Scientists may finally be close to explaining strange radio signals from beyond the Milky Way

Fast radio bursts (FRBs) are intense, short-lived blasts of radio waves hailing from beyond the Milky Way that can emit the same amount of energy in just thousandths of a second that the sun takes three days to emit.

However, despite their power and the fact that around 10,000 FRBs could erupt in the sky over Earth every day, these blasts of radiowaves remain Mysterious. One of the biggest puzzles surrounding FRBs is why most flash once and then disappear while a tiny minority (less than 3 percent) repeat the flash. This has led scientists on a quest to discover the mechanisms that launch FRBs. Some even believe different celestial objects can produce both repeating and non-repeating FRBs.

Scientists from the University of Toronto used the Canadian Hydrogen Intensity Mapping Experiment (CHIME) to focus on properties of polarized light associated with 128 non-repeating FRBs. This revealed the one-off FRBs seem to originate in faraway galaxies that are much like our own Milky Way, as opposed to the extreme environments that launch their repeating cousins. The results could bring scientists closer to cracking the lingering celestial puzzle of FRBs at last.

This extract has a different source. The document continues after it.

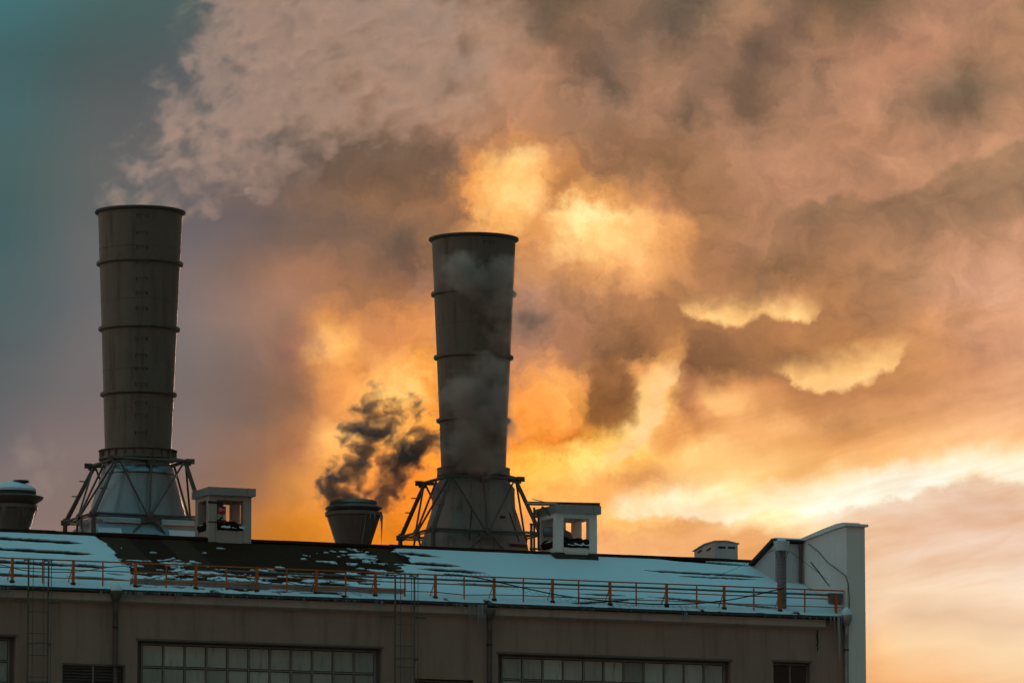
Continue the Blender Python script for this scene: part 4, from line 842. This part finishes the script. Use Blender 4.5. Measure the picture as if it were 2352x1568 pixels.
MB().tube((wd_-.12, -.09, 0), (wd_-.12, -.09, Hd+.02), .055, 10).build('drain_pipe', M['pipe'], sh)
m = MB(); m.box((-.01, -.012, 0), (.05, -.004, Hd)); m.build('corner_trim', M['capmetal'], sh)
# snow drifted behind the stair head
dr_ = thing('snow_drift', 'wind packed snow drift behind the stair head at the ridge', 'snow drift', (ud0-.6, nd+2.6, roofz(nd+2.6)))
m = MB(); ring = []
vs = []; fs = []
for j in range(7):
    for i in range(14):
        a = i/13; b = j/6; h = .42*a**1.2*(1-b*.4)*(.8+.3*math.sin(i*1.3+j))*(math.sin(math.pi*min(1, b+.15))**.5 if b < .9 else .4); vs.append((-.9+a*1.6, -.8+b*1.3, -.16+(-.8+b*1.3)*SL*.9*(1 if b < .6 else .5)+h))
for j in range(6):
    for i in range(13): fs.append((j*14+i, j*14+i+1, (j+1)*14+i+1, (j+1)*14+i))
m.add(vs, fs); m.build('snow_heap', M['snow'], dr_)

# ------------------------------------------------------------------ ribbed flue with a drum cap
nfz = .55; uf, zf0 = at(1796, 1392, nfz); _, zf1 = at(1793, 1241, nfz)
fx = thing('flue_pipe', 'ribbed sheet metal flue with a wide drum cap by the railing end', 'flue', (uf, nfz, roofz(nfz)))
kf = 1/ppm(1795, nfz); zt = zf1-roofz(nfz)
pr = []; z = -.1
top_ = zt-.62
i = 0
while z < top_:
    pr += [(.165, z), (.175, z+.02), (.165, z+.04)]; z += .13; pr.append((.165, z-.01)); i += 1
pr += [(.185, top_-.02), (.185, top_+.03), (.15, top_+.05), (.17, top_+.25)]
m = MB(); m.lathe(pr, 28); m.build('pipe', M['flue'], fx)
m = MB(); m.lathe([(.12, top_+.22), (.28, top_+.24), (.285, top_+.27), (.275, top_+.30), (.285, top_+.44), (.275, top_+.47), (.29, top_+.57), (.28, top_+.60), (.02, top_+.61)], 32); m.build('drum_cap', M['greytin'], fx)
m = MB(); m.lathe([(.17, top_+.605), (.15, top_+.66), (.09, top_+.70), (.01, top_+.71)], 20); m.build('snow_dome', M['snow'], fx)
m = MB()
for a in (0, 2.1, 4.2): m.tube((.27*math.cos(a), .27*math.sin(a), top_+.25), (.18*math.cos(a), .18*math.sin(a), top_), .012, 5)
m.build('bracket', M['dark'], fx)

# ------------------------------------------------------------------ railing along the eave
nrl = .10
ZR0 = roofz(nrl)
HR = .98
Xp = [28, 168, 311, 450, 590, 727, 862, 1000, 1135, 1269, 1401, 1531, 1663, 1791]
Xi = [98, 236, 382, 520, 659, 794, 1066, 930, 1202, 1329, 1461, 1600, 1731, 1848]
rl_ = thing('safety_railing', 'orange steel guard railing along the snowy eave', 'railing', (0, nrl, ZR0))
zr = at(1176, 1325, nrl)[1]-ZR0
uL, uRt = UL+.2, FW0-.02
ue = at(1920, 1390, nrl)[0]
segs = [uL] + [at(x, 1330, nrl)[0] for x in Xp] + [uRt]
dip = {i: random.uniform(-.012, .012) for i in range(len(segs))}
m = MB()
for i in range(len(segs)-1): m.box((segs[i], -.035, zr-.044), (segs[i+1]-.004, .035, zr))
m.build('top_rail', M['orange'], rl_)
m = MB()
for i in range(len(segs)-2): m.tube((segs[i], .0, zr*.62+dip[i]), (segs[i+1], .0, zr*.62+dip[i+1]), .021, 6)
m.tube((segs[-2], 0, zr*.62), (ue, 0, zr*.62), .021, 6); m.build('middle_rail', M['orange'], rl_)
m = MB()
for i in range(len(segs)-1):
    sag = 0 if i not in (8,) else -.06; mid_ = (segs[i]+segs[i+1])/2
    m.tube((segs[i], .0, zr*.28+dip[i]), (mid_, .0, zr*.28+sag), .019, 6); m.tube((mid_, .0, zr*.28+sag), (segs[i+1], .0, zr*.28+dip[i+1]), .019, 6)
m.build('bottom_rail', M['orange'], rl_)
for i, x in enumerate(Xp):
    u_ = at(x, 1330, nrl)[0]
    p = MB().box((u_-.046, -.03, .10), (u_+.046, .03, zr-.046)).build('post', M['orange'], rl_)
    MB().box((u_-.075, -.05, -.10), (u_+.075, .05, .10)).build('post_foot', M['rust'], p)
    MB().tube((u_-.12, .25, .08), (u_-.03, .04, .55), .016, 6).build('stay', M['orange'], p)
for x in Xi: 
    u_ = at(x, 1330, nrl)[0]; MB().box((u_-.022, -.02, -.02), (u_+.022, .02, zr-.052)).build('baluster', M['orange'], rl_)
MB().box((ue-.045, -.03, -.04), (ue+.045, .03, zr-.20)).build('baluster', M['orange'], rl_)
# grey cable tray hung behind the top rail
tr_ = thing('cable_tray', 'thin dark grey pipe carried just below the orange top rail', 'pipe', (0, nrl+.12, ZR0))
m = MB(); m.tube((segs[4], 0, zr-.16), (uRt, 0, zr-.18), .038, 8); m.build('pipe_run', M['flue'], tr_)
m = MB(); um = at(1906, 1360, nrl)[0]; m.add([(um, -.08, zr-.11), (uRt-.02, -.08, zr-.11), (uRt-.06, -.08, zr-.52), (um+.05, -.08, zr-.50), (um, .1, zr-.11), (uRt-.02, .1, zr-.11), (uRt-.06, .1, zr-.52), (um+.05, .1, zr-.50)],
      [(0, 1, 2, 3), (7, 6, 5, 4), (0, 4, 5, 1), (1, 5, 6, 2), (2, 6, 7, 3), (3, 7, 4, 0)]); m.build('end_box', M['flue'], tr_)
# loose black cable slung through the railing
def cable(label, pts, n_, r, name='slack_cable', matn='cable'):
    P3 = [(at(x, y, n_)[0], n_, at(x, y, n_)[1]) for x, y in pts]
    t = thing(name, label, 'cable', P3[0]); o = Vector(P3[0]); sm = []
    Q = [Vector(p)-o for p in P3]
    for i in range(len(Q)-1):
        p0, p1, p2, p3 = Q[max(i-1, 0)], Q[i], Q[i+1], Q[min(i+2, len(Q)-1)]
        for s_ in range(8):
            f = s_/8; sm.append(.5*((2*p1)+(-p0+p2)*f+(2*p0-5*p1+4*p2-p3)*f*f+(-p0+3*p1-3*p2+p3)*f**3))
    sm.append(Q[-1]); MB().path(sm, r, 6).build('cable_run', M[matn], t); return t
cable('black cable sagging in a long curve through the right half of the railing', [(910,1288+37),(960,1290),(1000,1290),(1062,1322),(1060+130,1331),(1210,1350),(1330,1376),(1440,1384),(1560,1388)] if False else [(1020,1318),(1072,1322),(1135,1334),(1210,1351),(1290,1367),(1370,1377),(1450,1384),(1520,1387),(1600,1385),(1680,1376),(1740,1364),(1800,1350)], nrl-.06, .022)
cable('black cables drooping low through the left end of the railing', [(-30,1290),(10,1298),(40,1306),(70,1311),(120,1313),(180,1312),(250,1302),(300,1298),(345,1292),(420,1282)], nrl+.1, .014)
cable('thin cable trailing along the bottom rail above the bare roof', [(330,1336),(372,1322),(420,1310),(470,1306),(540,1318),(600,1340),(650,1335),(700,1345),(760,1340),(840,1352)], nrl+.1, .012)
# coiled wire above the middle of the railing
cw = thing('coiled_wire', 'springy coiled wire lying along the top rail', 'wire', (at(1000, 1310, nrl)[0], nrl+.15, ZR0))
m = MB(); L0 = at(1135, 1318, nrl)[0]-at(1000, 1310, nrl)[0]; ps = []
for i in range(260):
    f = i/259; a = f*26*math.pi; rr2 = .05+.06*math.sin(math.pi*f)**2*(.6+.4*math.sin(f*9)); ps.append((f*L0+.02*math.cos(a), rr2*math.cos(a)*.6, zr+.0+rr2*math.sin(a)))
m.path(ps, .006, 4); m.build('wire_coil', M['wire'], cw)
cw = thing('coiled_wire', 'springy coiled wire slung under the sagging black cable', 'wire', (at(1150, 1345, nrl)[0], nrl-.02, ZR0))
ps = []; m = MB(); b0 = Vector((at(1150, 1345, nrl)[0], 0, ZR0))
for i in range(420):
    f = i/419; x = 1150+f*470; y = np.interp(x, [1150,1210,1290,1370,1450,1520,1620], [1341,1355,1371,1382,1389,1393,1390]); u_, z_ = at(x, y, nrl-.02); a = f*60*math.pi
    ps.append((u_-b0.x+.02*math.cos(a), .04*math.cos(a), z_-b0.z-.04+.05*math.sin(a)))
m.path(ps, .005, 4); m.build('wire_coil', M['wire'], cw)
# guy wires of the flue and brush of wires by the end wall
for (lab, pts) in (('thin guy wire from the ribbed flue down to the left over the snow', [(1785,1258),(1700,1300),(1630,1330)]), ('thin guy wire from the ribbed flue down to the right', [(1805,1258),(1850,1292),(1900,1330)])):
    cable(lab, pts, .5, .008, 'guy_wire', 'wire')
cable('tangle of dark wires in the corner by the end wall', [(1862,1290),(1880,1312),(1893,1330),(1905,1345)], .8, .02, 'loose_wire', 'cable')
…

Related: Hubble tracks farthest and most powerful fast radio burst back to 'blob' of 7 galaxies

"So far, when we've thought about FRBs, we've only looked at them in the same way that we would look at a star in the sky, thinking about how bright it is, maybe figuring out how away far it is, things like that," research lead author Ayush Pandhi, a Ph.D. student at the Dunlap Institute for Astronomy & Astrophysics and the David A. Dunlap Department of Astronomy & Astrophysics at the University of Toronto, told Space.com. "However, FRBs are special because they also emit polarized light, meaning the light coming from these sources is all oriented in one direction."

The key difference about this research is it really drilled down on the investigation of polarized light.

Polarized light is made up of waves that are orientated in the same way — vertically, horizontally, or at an angle between those two directions. Changes in polarization could explain the mechanism that launched the FRB and thus reveal what its source was. Polarization can also reveal details about what environments the FRB needed to traverse before reaching our detectors on Earth. This study represented the first large-scale look at the non-repeating 97% of FRBs in polarized light.